Los jóvenes cubanos, aun cuando participan masivamente de las marchas de reafirmación revolucionaria, los días de preparación para la defensa de la Patria, de los foros sociales universitarios y las guardias estudiantiles, se sienten menos comprometidos y conformes con un sistema educacional instructivo que les resulta cada día menos asertivo y atrayente, por anacrónico, en cuestiones ideológicas. Los disturbios generados en las residencias estudiantiles de algunos centros de educación superior, aunque acontecimientos aislados y anecdóticos, suponen una muestra innegable del resquebrajamiento de esa moral colectiva.
En las universidades cubanas del nuevo milenio no se forman estudiantes lúcidos, integrales, sino emigrantes en potencia. Cada día que pasa la nación cubana se desangra y lanza por el desagüe un contingente humano que no tiene intenciones de regresar a montarse en el carro de las transformaciones forzosas. Que los jóvenes cubanos mejor preparados (y también los que no) asuman la decisión dramática de partir al extranjero, en busca de nuevos horizontes de satisfacción personal, debe indicarnos que algo anda mal, más allá de todos los esfuerzos estaduales, institucionales y oficiosos por propiciar la permanencia en el país de los profesionales emergentes. Esta es, entre otras muchas, la causa del envejecimiento de la población cubana, no sólo debido al decrecimiento de la tasa de natalidad acompañado de un incremento en la esperanza de vida, sino también a la ruptura brutal en la lógica generacional de la continuidad laboral, que ahora prescinde del relevo necesario. Sin embargo, los cuestionamientos a esta problemática tienen lugar en el interior de las organizaciones políticas que detentan el poder y no como parte de un proceso que incumbe a la sociedad civil cubana en su conjunto.
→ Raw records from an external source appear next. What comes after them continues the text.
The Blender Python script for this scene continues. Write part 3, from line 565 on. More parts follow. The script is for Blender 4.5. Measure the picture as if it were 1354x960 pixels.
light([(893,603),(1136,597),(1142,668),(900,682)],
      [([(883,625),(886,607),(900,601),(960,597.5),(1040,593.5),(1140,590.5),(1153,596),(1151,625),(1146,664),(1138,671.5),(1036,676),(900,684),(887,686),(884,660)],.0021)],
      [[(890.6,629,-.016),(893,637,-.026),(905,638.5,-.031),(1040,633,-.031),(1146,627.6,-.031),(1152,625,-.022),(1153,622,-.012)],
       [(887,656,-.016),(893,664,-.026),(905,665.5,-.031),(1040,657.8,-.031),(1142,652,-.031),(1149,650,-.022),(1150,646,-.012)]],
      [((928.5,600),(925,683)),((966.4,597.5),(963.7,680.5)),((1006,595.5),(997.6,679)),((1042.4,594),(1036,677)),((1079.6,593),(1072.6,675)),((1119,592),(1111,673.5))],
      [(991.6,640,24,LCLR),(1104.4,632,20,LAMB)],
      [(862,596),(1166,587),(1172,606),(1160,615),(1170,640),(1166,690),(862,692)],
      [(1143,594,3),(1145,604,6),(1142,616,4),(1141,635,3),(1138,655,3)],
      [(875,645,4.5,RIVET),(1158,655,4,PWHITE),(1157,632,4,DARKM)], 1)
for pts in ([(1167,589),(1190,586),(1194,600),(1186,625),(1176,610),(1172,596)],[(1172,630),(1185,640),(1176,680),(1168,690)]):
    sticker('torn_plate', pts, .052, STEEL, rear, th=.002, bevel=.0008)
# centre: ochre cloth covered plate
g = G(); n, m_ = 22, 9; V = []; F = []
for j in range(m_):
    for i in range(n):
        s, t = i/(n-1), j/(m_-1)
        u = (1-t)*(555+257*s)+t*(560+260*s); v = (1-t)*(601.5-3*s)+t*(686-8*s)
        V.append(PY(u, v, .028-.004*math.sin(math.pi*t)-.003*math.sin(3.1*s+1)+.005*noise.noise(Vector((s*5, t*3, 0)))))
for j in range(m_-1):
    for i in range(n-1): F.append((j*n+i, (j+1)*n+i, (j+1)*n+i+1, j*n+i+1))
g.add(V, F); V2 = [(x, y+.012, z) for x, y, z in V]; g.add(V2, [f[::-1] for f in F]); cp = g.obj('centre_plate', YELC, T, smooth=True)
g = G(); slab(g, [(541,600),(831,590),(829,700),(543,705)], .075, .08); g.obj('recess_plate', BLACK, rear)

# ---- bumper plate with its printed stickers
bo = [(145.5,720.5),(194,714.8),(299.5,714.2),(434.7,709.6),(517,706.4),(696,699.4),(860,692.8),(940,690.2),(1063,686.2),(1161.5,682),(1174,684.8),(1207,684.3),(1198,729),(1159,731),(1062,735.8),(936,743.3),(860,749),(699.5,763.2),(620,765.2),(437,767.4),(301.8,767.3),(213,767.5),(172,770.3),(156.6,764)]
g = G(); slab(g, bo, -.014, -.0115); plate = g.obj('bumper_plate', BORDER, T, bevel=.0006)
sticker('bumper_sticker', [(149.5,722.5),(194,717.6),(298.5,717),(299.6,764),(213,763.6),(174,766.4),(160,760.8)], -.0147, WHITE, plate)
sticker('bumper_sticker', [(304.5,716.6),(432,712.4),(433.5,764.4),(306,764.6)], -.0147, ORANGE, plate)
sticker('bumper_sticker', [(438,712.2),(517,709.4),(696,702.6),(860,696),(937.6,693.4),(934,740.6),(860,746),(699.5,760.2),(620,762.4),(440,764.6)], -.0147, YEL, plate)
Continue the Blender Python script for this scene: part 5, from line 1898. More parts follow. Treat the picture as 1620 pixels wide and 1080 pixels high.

Hace poco leía que, según una encuesta aplicada a los más jóvenes, sobre todo entre los profesionales de reciente graduación, estos preferían integrarse al deprimido mercado laboral estatal. Tal dato parece increíble, al no ofrecer esa instancia (nunca lo ha hecho) garantías de cumplimiento de las expectaciones y necesidades personales de los individuos, que trabajan por cuenta propia o emigran en busca de mejores oportunidades. En realidad, en Cuba los jóvenes nunca hemos sido el futuro.